Much of its design work in Australia had been in collaboration with other architecture and design firms so the Lendlease win was a substantial milestone because it was done completely by the company.
The firm also had an executive architect role, working in close collaboration with designers A+ group, on the prestigious Sydney Landmark Tower.
Another major project was the $150m La Trobe University Sports Park where Warren and Mahoney was providing a master planning, architectural and interior design services from concept to delivery.
It had master planning and urban design work in Canberra for the ACT planning authority and some convention centre planning in Launceston, Tasmania.
It had worked on four projects with Melbourne developer Tim Gurner who cold-called the company after liking one of its Queenstown buildings. The projects included the Regent Residences apartments in Melbourne and the refurbishment of the city’s Spanish Club.
Coop said that in the past five years the Australian political and economic community had been showing a little more respect for New Zealand in a range of ways and they were open to the fresh thinking Warren and Mahoney brought to their projects.
A point of difference was the company’s more consultative approach and that was helping it make ground. He put that down to the consultation requirements of the Resource Management Act in New Zealand.
‘‘That approach, quite interestingly, is quite fresh in Australia.’’
It was the reason Warren and Mahoney won a design competition for a new Mona Vale Surf Life Saving club building in Sydney. The community and the club were involved which also helped the consenting process.
New Zealanders’ modesty and humility may win hearts and minds here but they don’t cut it in Australia.
‘‘The key is to adapt to the situation you are in. We partner with Australian architects, we employ Australian architects. We have card-carrying Warren and Mahoney people who are Australians.
‘‘And they stride into the room and they open their mouths with an Australian accent and they, with us, with the best people from New Zealand that are right for that job, they go in there and they go about their business and they win work.’’
Staff worked across borders on projects in both countries and within New Zealand where it has studios in Auckland, Wellington, Tauranga, Christchurch and Queenstown.
‘‘It’s a different mindset than saying we’re going to hop on a plane and go over and conquer Australia because we will fail if we adopt that mindset.

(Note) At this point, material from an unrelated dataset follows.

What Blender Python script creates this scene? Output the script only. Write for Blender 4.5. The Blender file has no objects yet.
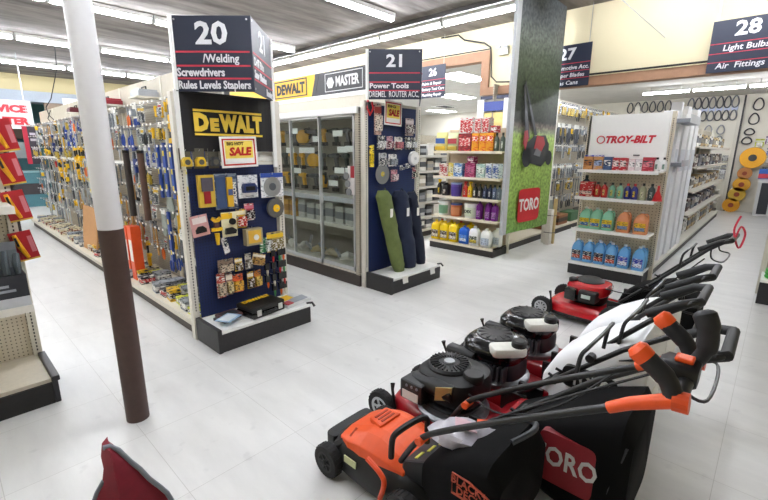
import bpy, bmesh, math, random
from math import sin, cos, pi, radians, atan2, sqrt
from mathutils import Vector, Matrix
rnd = random.Random(20)
SC = bpy.context.scene
COL = SC.collection

# ---------------------------------------------------------------- materials
def lin(h):
    h = h.lstrip('#')
    c = [int(h[i:i+2], 16)/255 for i in (0, 2, 4)]
    return tuple(((x/12.92) if x <= .04045 else ((x+.055)/1.055)**2.4) for x in c) + (1,)
MC = {}
def mat(hexcol, rough=.5, metal=0., vary=.10, scale=30., coat=0., trans=0., spec=.5, bump=0.):
    key = (hexcol, rough, metal, vary, scale, coat, trans, spec, bump)
    if key in MC: return MC[key]
    m = bpy.data.materials.new('paint_' + hexcol.strip('#')); m.use_nodes = True
    nt = m.node_tree; b = nt.nodes['Principled BSDF']
    b.inputs['Roughness'].default_value = rough
    b.inputs['Metallic'].default_value = metal
    b.inputs['Coat Weight'].default_value = coat
    b.inputs['Transmission Weight'].default_value = trans
    b.inputs['Specular IOR Level'].default_value = spec
    c = lin(hexcol)
    tc = nt.nodes.new('ShaderNodeTexCoord'); n = nt.nodes.new('ShaderNodeTexNoise')
    n.inputs['Scale'].default_value = scale; n.inputs['Detail'].default_value = 2
    nt.links.new(tc.outputs['Object'], n.inputs['Vector'])
    r = nt.nodes.new('ShaderNodeMapRange')
    r.inputs['To Min'].default_value = 1-vary; r.inputs['To Max'].default_value = 1+vary
    nt.links.new(n.outputs['Fac'], r.inputs['Value'])
    mx = nt.nodes.new('ShaderNodeVectorMath'); mx.operation = 'SCALE'
    mx.inputs[0].default_value = c[:3]
    nt.links.new(r.outputs['Result'], mx.inputs['Scale'])
    nt.links.new(mx.outputs['Vector'], b.inputs['Base Color'])
    if bump:
        bp = nt.nodes.new('ShaderNodeBump'); bp.inputs['Strength'].default_value = bump
        nt.links.new(n.outputs['Fac'], bp.inputs['Height']); nt.links.new(bp.outputs['Normal'], b.inputs['Normal'])
    MC[key] = m
    return m
def pmat(c1, c2, sc=38., rough=.42, thr=.53):
    """printed packaging: irregular blocks of a second ink on the base colour"""
    key = ('print', c1, c2, sc, rough, thr)
    if key in MC: return MC[key]
    m = bpy.data.materials.new('print_' + c1.strip('#')); m.use_nodes = True
    nt = m.node_tree; b = nt.nodes['Principled BSDF']; b.inputs['Roughness'].default_value = rough; L = nt.links.new
    tc = nt.nodes.new('ShaderNodeTexCoord'); mp = nt.nodes.new('ShaderNodeMapping'); mp.inputs['Scale'].default_value = (sc*.55, sc*.55, sc*1.7)
    L(tc.outputs['Object'], mp.inputs[0]); n = nt.nodes.new('ShaderNodeTexNoise'); n.inputs['Scale'].default_value = 1.; n.inputs['Detail'].default_value = 1.; L(mp.outputs[0], n.inputs['Vector'])
    g = nt.nodes.new('ShaderNodeMapRange'); g.inputs['From Min'].default_value = thr-.02; g.inputs['From Max'].default_value = thr+.02; L(n.outputs['Fac'], g.inputs['Value'])
    mx = nt.nodes.new('ShaderNodeMix'); mx.data_type = 'RGBA'; mx.inputs[6].default_value = lin(c1); mx.inputs[7].default_value = lin(c2)
    L(g.outputs[0], mx.inputs[0]); L(mx.outputs[2], b.inputs['Base Color']); MC[key] = m
    return m
def contrast(c):
    r, g, b = [int(c.lstrip('#')[i:i+2], 16) for i in (0, 2, 4)]
    return '#f1efe8' if .3*r+.59*g+.11*b < 120 else '#33363c'
def emat(hexcol, strength):
    m = bpy.data.materials.new('lamp_light'); m.use_nodes = True
    b = m.node_tree.nodes['Principled BSDF']
    b.inputs['Base Color'].default_value = lin(hexcol)
    b.inputs['Emission Color'].default_value = lin(hexcol)
    b.inputs['Emission Strength'].default_value = strength
    return m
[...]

‘‘What I’ve said to the team often is that to succeed in Australia we need to manifest and exhibit the very best qualities of being Kiwi that Australians respect.’’
That was being competitive, fast, warm and friendly, tech-savvy, highly creative and lateral, bringing a fresh perspective and posing questions Australian architects might not think of, Coop said.
‘‘The last thing we should do is be timid or modest because they will misinterpret that.’’
But back in New Zealand they had to be careful not to be over-confident.